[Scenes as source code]
■ ■ ■

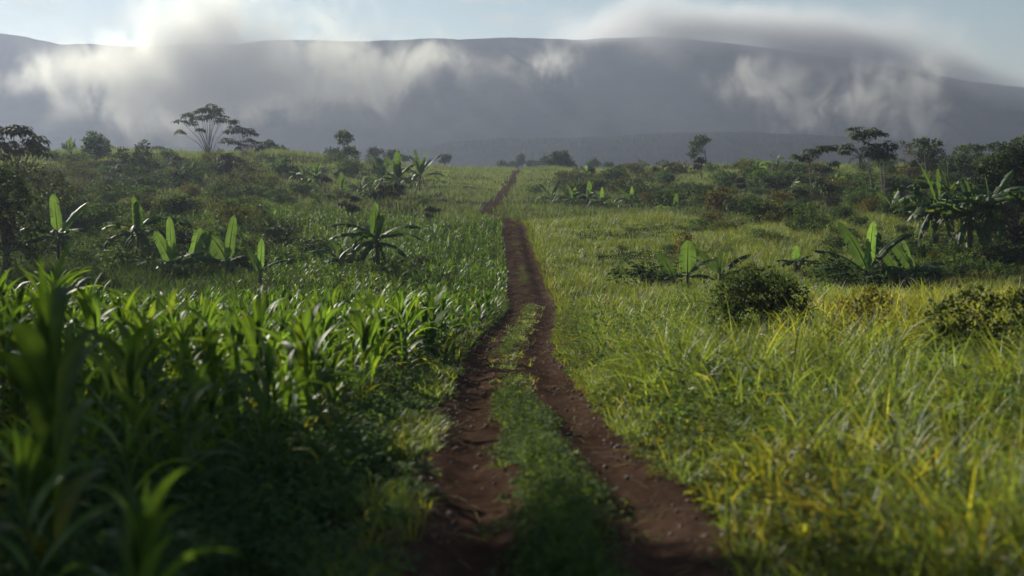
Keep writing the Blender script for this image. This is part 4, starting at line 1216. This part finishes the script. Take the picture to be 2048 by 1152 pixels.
# hazy trees beyond the crest
FARS = [(140, 300, 296, 14, 12, 'pale tree behind the spiky banana on the left skyline'), (222, 310, 300, 12, 6, 'low hazy tree between the round tree and the bushes'), (322, 360, 299, 15, 6, 'faint flat group of tree crowns left of the fan shaped tree'),
        (545, 300, 292, 12, 6, 'hazy umbrella crown behind the lower spreading tree'), (565, 262, 303, 16, 8, 'bushy tree on the crest right of the lower spreading tree'), (672, 330, 306, 22, 10, 'faint wide tree behind the slim tree on the left hill'), (750, 380, 304, 13, 9, 'hazy tree first in the row right of the slim tree'),
        (785, 390, 308, 14, 8, 'hazy tree second in the row right of the slim tree'), (808, 395, 315, 10, 5, 'low hazy tree last in the row right of the slim tree'), (890, 400, 316, 12, 7, 'small hazy tree alone over the grassy crest'), (1043, 520, 318, 9, 13, 'tall hazy tree standing out of the far grove'),
        (1005, 520, 328, 14, 7, 'hazy tree at the left end of the far grove'), (1024, 520, 328, 14, 7, 'hazy tree left of the tall one in the far grove'), (1062, 520, 327, 14, 8, 'hazy tree right of the tall one in the far grove'), (1080, 500, 328, 12, 7, 'low hazy tree in the middle of the far grove'),
        (1090, 480, 320, 11, 12, 'hazy round headed tree at the right end of the far grove'), (1140, 420, 328, 14, 7, 'faint tree just right of the dense round tree'), (1184, 430, 323, 14, 8, 'hazy tree between the round tree and the skyline bushes'), (1216, 430, 331, 10, 6, 'low hazy tree left of the skyline bushes')]
for px, d, py, hw, hh, lab in FARS:
    cl = [(px + rnd(-0.5, 0.5) * hw, py + rnd(-0.2, 0.8) * hh, hw * rnd(0.45, 0.75), hh * rnd(0.45, 0.7)) for _ in range(6)] + [(px, py, hw * 0.6, hh * 0.8)]
    px_tree('distant_tree', lab, px, d, py + hh * 0.8, cl, 0.75, 60, r=0.2, group='hazy trees beyond the crest')
SKY = [(1250, 300, 333, 16, 8, 'dark bush on the skyline right of the far hazy trees'), (1232, 300, 336, 10, 5, 'small bush at the left of the dark skyline bush'), (1180, 262, 342, 12, 8, 'low bush on the crest below the dense round tree'), (1308, 262, 340, 12, 7, 'olive bush on the crest left of two reddish ones'), (1318, 262, 343, 10, 7, 'reddish bush on the crest below the leaning tree'),
       (1358, 258, 338, 16, 7, 'wide dark bush on the crest left of the leaning tree'), (1425, 250, 342, 9, 7, 'olive bush on the crest right of the leaning tree'), (1452, 246, 338, 12, 8, 'reddish bush on the crest right of the leaning tree'), (1485, 240, 328, 18, 8, 'dark spreading bush left of the spiky skyline banana')]
for px, d, py, hw, hh, lab in SKY:
    cl = [(px + rnd(-0.6, 0.6) * hw, py + rnd(-0.2, 0.9) * hh, hw * rnd(0.45, 0.7), hh * rnd(0.5, 0.75)) for _ in range(6)]
    px_tree('skyline_bush', lab, px, d, py + hh, cl, 0.42, 90, (1.6, 1.0, 0.7) if 'reddish' in lab else (1, 1, 1), 'bush_leaf', cat='bush', r=0.08, group='bushes along the crest')

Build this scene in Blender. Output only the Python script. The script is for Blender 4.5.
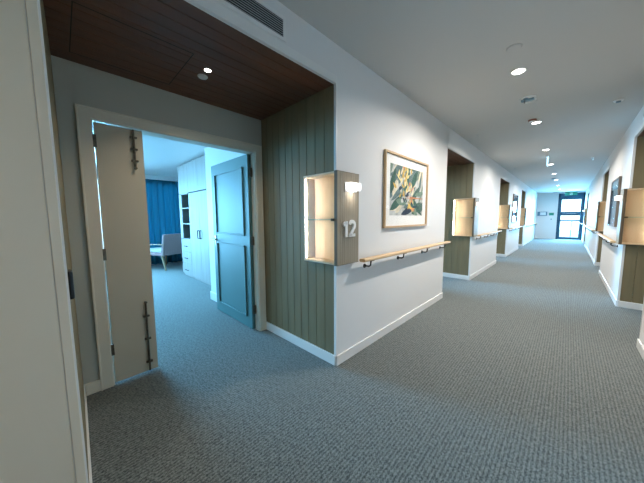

■ ■ ■

_Aim_: Among the entries above, identify all lines with "this" and copy them.

_The response_:
Keep writing the Blender script for this image. This is part 4, starting at line 1216. This part finishes the script. Take the picture to be 2048 by 1152 pixels.
Build this scene in Blender. Output only the Python script. The script is for Blender 4.5.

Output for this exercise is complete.